The Athenian fleet developed muscular bonding among a larger proportion of the total population than ever fought in Sparta's phalanx. In 483 B.C., when Themistocles persuaded the Athenians to build a fleet of triremes, the citizens who manned the oars found themselves in a situation that required prolonged and precise movement in unison. The three tiers of oars had scant clearance. Every oarsman had to keep pace with those in front and behind, while also keeping his oar out of the path of those banked above or below him. Deviation of more than a few inches, and mistiming by a fraction of a second, meant a tangle of oars and loss of momentum. Precision was absolutely vital, and it took considerable practice for a crew to settle into a smooth, effective rhythm.

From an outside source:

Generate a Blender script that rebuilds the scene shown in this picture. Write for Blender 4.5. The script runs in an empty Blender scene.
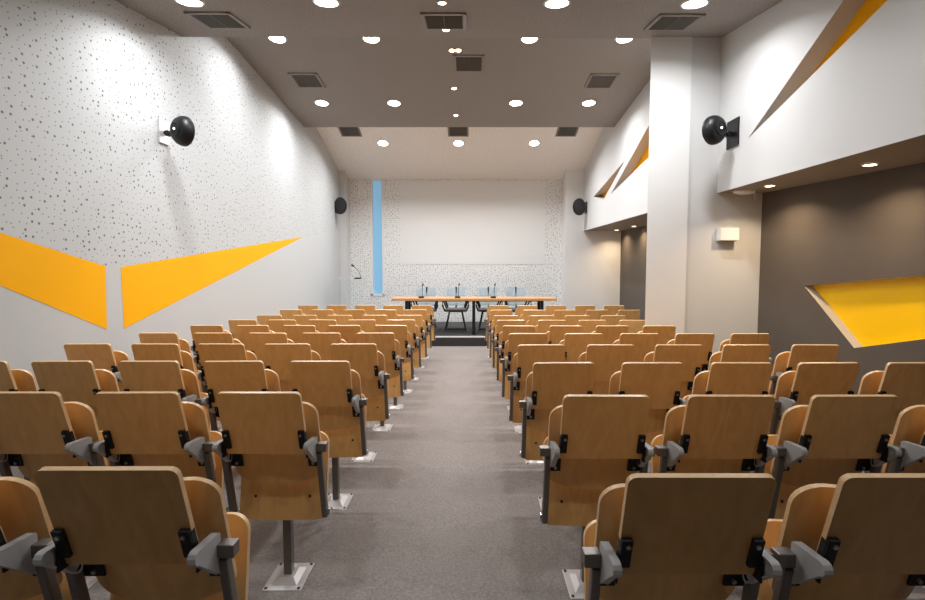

Rowing flexes the same arm and leg muscles as marching and dancing, and a seated posture may not diminish the emotional effect of keeping together in time that results from such exercises when people stay on their feet. Unlike contemporary rowers, ancient trireme crews pulled their oars in unison by conforming to the beat of a mallet on a special sounding board; and this may have strengthened their visceral response to keeping together in time. If so, the Athenians, too, were in a position to provoke the same sort of emotional solidarity that the Spartans did, with the difference that the upwelling of common feeling among the Athenians concentrated among citizens too poor to equip themselves for the phalanx, and who, instead of fighting on land, rowed in the fleet almost every summer between 480 and 404 B.C.